Эх, отче Вася, отче Вася, почто так рано меня, сиротину, покинул? На кого оставил? И ты, матушка Анастасия, в каком таком Царствии Небесном живешь-обретаешься?
Вчера на закате в Вороньем бору я затравил своего полуторатысячного юбилейного зайца. Беляка. Зайцев травить трудно. Они вёрткие, а ты мокнешь и дрогнешь. И хоть их нагоняют на тебя сокольничие да ловчие, зад весь впрах растерт седалищем, палец намозолен пищалью, голова пуста. Жизни то есть нет никакой. Но строгий дядька, стремянный Артамон, сказал, что для моих пяти лет это выдающийся успех и несомненное достижение. И полумертвый-полуживой, вернулся я в терем свой высокий.
А утром, ещё до свету, гудом загудели колокола и вошли ко мне в горницу брадатый патриарх Иосаф и густобровый грозный архииерей Иосиф – и ну будить, драть за уши, крутить за нос, щекотать пятки. И всё посохами грозно так стучат-постукивают об пол. Беда. Я встал, больной и сирый, чихнул трижды, нахлобучил на темя скуфейку, и повели они меня в лавру, и бросили там оземь на колени и ниц, и полных 4 часа читали надо мной, грешным, акафист. А я умалялся во Господе, и рыдал. А Спас Ярое Око ярым оком пронзал мою молодую трепетливую душу.
Увы мне! Увы! Подъяли они меня тогда под белы руки и передали с рук на руки ражим и дюжим стольникам. А те повлекли меня, убогого, в гридницу высокую. А там опять ненавистная черная астраханская, будь она трижды проклята, зернистая икра. И мамки, и няньки подносят ее и справа, и слева хохломскими тяжелыми ложками, которы как веслы.
А набив мне взавязку и под завязку утробу, повели в холодную келью, где ученый малоросский мних Софроний в тулупе предположил передо мной буквенную премудрость. А литеры корчатся и вьются перед моим глазом. Да и сам я невелик умом. А Софроний учен, да суров. И всё норовит булатной своей линейкой. И всё по пальцам. Ахти мне! Ахти! Не в корм идет умная наука!
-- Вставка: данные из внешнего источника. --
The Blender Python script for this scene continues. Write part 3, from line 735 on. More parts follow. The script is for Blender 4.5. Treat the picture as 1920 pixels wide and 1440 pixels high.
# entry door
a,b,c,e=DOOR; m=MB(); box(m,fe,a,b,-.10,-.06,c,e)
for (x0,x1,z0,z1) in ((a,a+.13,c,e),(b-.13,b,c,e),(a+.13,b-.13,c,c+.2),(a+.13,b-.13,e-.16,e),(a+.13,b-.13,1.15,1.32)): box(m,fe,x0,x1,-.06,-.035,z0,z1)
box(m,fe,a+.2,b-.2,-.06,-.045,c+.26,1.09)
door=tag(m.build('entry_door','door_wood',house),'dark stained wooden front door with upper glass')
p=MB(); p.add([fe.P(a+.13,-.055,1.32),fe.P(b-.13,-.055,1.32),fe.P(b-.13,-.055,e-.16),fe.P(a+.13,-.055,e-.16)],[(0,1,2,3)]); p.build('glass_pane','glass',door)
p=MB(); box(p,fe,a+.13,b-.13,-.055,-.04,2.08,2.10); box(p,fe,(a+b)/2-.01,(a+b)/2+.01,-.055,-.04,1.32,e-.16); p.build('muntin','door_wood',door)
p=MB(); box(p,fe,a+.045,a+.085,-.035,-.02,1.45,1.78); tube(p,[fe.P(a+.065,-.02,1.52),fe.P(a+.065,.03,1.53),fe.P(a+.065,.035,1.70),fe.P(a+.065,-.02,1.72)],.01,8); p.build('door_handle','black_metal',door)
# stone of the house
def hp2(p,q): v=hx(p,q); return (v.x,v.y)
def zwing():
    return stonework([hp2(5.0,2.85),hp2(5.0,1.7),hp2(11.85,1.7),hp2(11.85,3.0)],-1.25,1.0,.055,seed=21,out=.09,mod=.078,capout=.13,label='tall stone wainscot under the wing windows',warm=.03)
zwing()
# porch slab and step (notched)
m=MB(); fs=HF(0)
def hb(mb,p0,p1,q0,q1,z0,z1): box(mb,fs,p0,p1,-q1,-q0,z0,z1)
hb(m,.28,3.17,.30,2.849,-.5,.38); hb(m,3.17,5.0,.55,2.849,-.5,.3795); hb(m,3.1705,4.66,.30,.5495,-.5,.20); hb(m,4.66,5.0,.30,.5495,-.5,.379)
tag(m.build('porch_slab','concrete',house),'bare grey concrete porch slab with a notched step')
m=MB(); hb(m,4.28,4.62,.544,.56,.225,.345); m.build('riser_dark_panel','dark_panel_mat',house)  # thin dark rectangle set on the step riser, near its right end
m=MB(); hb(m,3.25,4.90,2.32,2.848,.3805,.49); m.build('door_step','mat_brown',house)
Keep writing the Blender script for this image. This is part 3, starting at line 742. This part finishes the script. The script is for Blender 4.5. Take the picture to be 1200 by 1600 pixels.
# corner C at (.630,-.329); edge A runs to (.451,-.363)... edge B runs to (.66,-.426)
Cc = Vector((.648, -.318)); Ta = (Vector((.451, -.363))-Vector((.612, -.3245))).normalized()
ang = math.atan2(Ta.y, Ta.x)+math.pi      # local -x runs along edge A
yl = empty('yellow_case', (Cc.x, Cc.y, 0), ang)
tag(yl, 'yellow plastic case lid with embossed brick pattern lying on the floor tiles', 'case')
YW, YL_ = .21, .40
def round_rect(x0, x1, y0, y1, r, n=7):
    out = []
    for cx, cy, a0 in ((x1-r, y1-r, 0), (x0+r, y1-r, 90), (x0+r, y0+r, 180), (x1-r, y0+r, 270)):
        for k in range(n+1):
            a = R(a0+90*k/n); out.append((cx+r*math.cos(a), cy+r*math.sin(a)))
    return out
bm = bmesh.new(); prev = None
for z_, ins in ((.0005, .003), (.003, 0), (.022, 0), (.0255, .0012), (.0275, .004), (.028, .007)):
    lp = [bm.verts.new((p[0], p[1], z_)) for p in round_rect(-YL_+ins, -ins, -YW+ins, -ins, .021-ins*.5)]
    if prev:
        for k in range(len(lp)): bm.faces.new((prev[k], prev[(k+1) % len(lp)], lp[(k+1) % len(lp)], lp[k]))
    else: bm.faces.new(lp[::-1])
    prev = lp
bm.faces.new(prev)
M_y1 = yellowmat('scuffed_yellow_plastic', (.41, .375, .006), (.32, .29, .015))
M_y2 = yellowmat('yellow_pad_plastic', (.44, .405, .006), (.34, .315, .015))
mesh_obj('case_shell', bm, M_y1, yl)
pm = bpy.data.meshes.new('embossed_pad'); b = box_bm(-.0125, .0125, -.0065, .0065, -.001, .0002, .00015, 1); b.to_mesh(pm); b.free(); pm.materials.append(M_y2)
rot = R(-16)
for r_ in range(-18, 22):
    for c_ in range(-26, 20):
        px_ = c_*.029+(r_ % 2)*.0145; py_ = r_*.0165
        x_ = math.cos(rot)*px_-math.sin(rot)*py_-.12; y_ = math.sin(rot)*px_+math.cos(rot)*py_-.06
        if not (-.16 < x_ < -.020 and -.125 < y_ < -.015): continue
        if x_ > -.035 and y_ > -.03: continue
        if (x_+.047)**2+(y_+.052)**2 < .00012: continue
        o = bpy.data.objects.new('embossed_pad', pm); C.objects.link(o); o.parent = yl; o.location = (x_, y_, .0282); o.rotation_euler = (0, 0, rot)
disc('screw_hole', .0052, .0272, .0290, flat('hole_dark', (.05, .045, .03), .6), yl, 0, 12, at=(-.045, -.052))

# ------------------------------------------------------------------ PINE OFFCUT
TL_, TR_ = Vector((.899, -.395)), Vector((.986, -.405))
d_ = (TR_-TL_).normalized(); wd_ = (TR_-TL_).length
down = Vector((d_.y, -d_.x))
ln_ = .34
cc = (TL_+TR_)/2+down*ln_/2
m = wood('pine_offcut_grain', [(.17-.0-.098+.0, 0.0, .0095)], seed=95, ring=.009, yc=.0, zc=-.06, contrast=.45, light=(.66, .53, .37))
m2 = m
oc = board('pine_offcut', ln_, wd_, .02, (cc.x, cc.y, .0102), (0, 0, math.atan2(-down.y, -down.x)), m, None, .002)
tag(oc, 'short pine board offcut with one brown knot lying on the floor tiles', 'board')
А тут уже входят злые постельничии и ведут в высокий посольский приказ. А там какие-то срамно бритые иноземные пожилые дядьки в коротких узких портках всё просят отдать им какой-то Смоленск. А дьяк Евреинов говорит: «Приложи, Ванечька, начерниленный пальчик. Ну вот тут приложи». И я, полусонный, прикладываю. И Смоленска почитай что и нет. Уплыл Смоленск.
А следом – снова трапеза. Гуси-лебеди, изюбри, единороги под соусом пикант. И уже со столбовыми боярами, с князьями и воеводами, с брагою и, естественно, ненавистною икрою. А какать не дают – некогда. О Господи, Господи, спаси и сохрани мя! А они, бояры, всё зыркают да толпятся округ меня. Жарко, шубно, людно, конно, оружно. Страшно!
А после трапезы, отяжелевшего и пошатывающегося, выводят меня на красное крыльцо к моему доброму народу. Пред его лицо. И я ему кланяюсь, да и он мне. «И какую, — говорю, — народ, оказать тебе всемилостивую милость?» «А лицезреть тебя, батюшка, хотим», — ответствует народ. «Ну нате, лицезрейте», — говорю, хоть это мне и трудно. Потому что еле стою на ногах.
«Ну ладно, — говорит дядька стремянной Артамон, — пообщались и ладно». Тут народ нехотя и ворча расходится. А меня ведут уже в другой приказ, где мы будем сочинять указ. А я уже – ах братцы мои! – еле ноженьки волочу. Но – худо-бедно сочинили.
И тут счастье моё. Тут в закуте стоит кормилица Арина. И выхватывает меня из злодумных рук, и прижимает к мягкой, тёплой, большой, пространной груди. И шепчет: «А вот погоди, сделаешься вот Самодержцем и Великая, и Малая, и Белыя Руси, вот тогда они у тебя попляшут». «Попляшут, — говорю я – эх, порублю!» Плачем навзрыд в тёмном закуте.
Зело лепно и словообразно!
Чую сия грамота акурат в тему, аки стрела в цель.
Тяжка, ой немогутна доля дитяти Ванечки. Лепо.
Челом бью, автора (зачеркнуто) автору
кто к нам с челом придёт, тот от чела и погибнет
«Жарко, шубно, людно, конно, оружно». Здорово пишет, зараза.
Да, но мало.
Согласна.
Матушку этого Вани звали Еленой, а не Анастасией. И первые патриархи на Руси появились уже в Борискины времена. Ну и вообще плохо с матчастью. А в таких шутках матчасть — главное.